Актрисам, исполняющим диалог героинь и разыгрывающим ситуации пьесы, конечно, рано предаваться ностальгическим воспоминаниям. В своих кричаще ярких платьях из искусственного атласа и сложных архитектурных сооружениях из волос они воплощают типичный look выпускниц средней школы конца 90-х. Да и вся атмосфера эскиза — со скромной закуской на столике в углу, громкой музыкой и зажигательными танцами третьего участника, воплощающего все мужские образы пьесы, — это атмосфера выпускного бала.

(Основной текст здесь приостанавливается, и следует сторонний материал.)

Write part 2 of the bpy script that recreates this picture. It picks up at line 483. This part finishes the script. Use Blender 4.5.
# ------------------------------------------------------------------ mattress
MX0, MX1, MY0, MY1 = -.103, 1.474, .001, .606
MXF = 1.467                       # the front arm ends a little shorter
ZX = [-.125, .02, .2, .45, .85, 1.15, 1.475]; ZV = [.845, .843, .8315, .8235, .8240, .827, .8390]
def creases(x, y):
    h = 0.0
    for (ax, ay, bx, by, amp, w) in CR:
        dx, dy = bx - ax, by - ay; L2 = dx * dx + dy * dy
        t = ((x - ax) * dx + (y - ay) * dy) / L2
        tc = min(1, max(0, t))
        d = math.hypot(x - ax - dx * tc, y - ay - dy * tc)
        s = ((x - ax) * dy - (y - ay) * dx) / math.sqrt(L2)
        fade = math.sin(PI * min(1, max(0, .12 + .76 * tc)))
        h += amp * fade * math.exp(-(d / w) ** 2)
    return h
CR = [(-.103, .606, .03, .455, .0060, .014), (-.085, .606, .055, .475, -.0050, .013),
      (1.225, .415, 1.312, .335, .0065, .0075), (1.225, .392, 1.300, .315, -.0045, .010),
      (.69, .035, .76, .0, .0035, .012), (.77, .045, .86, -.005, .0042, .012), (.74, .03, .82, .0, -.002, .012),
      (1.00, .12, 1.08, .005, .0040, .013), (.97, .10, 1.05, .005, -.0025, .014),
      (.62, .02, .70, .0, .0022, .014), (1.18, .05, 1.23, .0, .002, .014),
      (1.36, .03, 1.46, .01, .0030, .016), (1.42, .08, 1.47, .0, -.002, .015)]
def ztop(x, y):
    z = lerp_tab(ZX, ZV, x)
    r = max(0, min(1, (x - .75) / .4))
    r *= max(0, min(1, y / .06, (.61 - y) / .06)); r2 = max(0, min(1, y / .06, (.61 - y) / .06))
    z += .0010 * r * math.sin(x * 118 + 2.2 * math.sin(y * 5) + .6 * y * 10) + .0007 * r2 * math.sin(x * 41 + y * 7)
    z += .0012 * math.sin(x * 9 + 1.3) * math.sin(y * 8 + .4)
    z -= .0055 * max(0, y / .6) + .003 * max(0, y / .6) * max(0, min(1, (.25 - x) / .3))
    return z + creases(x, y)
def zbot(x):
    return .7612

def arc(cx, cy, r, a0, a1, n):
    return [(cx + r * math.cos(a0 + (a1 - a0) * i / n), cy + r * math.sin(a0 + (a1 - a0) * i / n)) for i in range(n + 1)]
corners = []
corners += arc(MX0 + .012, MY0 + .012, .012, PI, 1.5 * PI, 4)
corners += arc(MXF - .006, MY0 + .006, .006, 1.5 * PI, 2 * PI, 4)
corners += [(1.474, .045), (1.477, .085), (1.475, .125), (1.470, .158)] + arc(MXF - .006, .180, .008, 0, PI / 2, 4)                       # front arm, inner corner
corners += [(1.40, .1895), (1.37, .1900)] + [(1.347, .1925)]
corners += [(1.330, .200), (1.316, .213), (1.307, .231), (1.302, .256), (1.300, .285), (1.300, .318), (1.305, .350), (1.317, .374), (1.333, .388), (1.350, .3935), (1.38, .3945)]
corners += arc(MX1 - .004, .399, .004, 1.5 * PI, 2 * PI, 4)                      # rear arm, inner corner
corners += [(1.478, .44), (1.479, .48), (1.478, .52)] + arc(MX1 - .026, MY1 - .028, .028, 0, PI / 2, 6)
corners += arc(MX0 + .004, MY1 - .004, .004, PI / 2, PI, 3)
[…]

Немножко было жаль пьесы, ее тишины. Ведь за общим и типическим теряется уникальное. То, что принадлежит всем, чаще всего не принадлежит никому. А эйфория воспоминаний, как классно быть молодыми, перекрывает взгляд из настоящего, дистанцию, с которой героини пьесы Горбатенко смотрят на себя и свое прошлое. В спокойном разговоре подруг нет ностальгического умиления тем, «как хорошо мы плохо жили». Детство кончилось, но жизнь продолжилась, люди разъехались по другим, большим и малым, городам и теперь созваниваются один раз в год, чтобы поздравить друг друга с днем рождения. Но самый надежный пароль для любого устройства — это домашний телефон твоей школьной подруги. «Аналоговая» память пальцев, каждый вечер нажимавших на кнопки или проворачивавших диск номеронабирателя, чтобы час-другой повисеть на телефоне, отгородившись от родителей где-нибудь в ванной комнате, не даст его забыть.
Нет малых сюжетов, малых тем, малых городов и малых людей. Частное, личное измерение — то, что обладает наибольшей сопротивляемостью подчинению большими нарративами. Но именно оно в пьесах о 90-х становится тем фокусом, посредством которого звучит «большое», историческое время.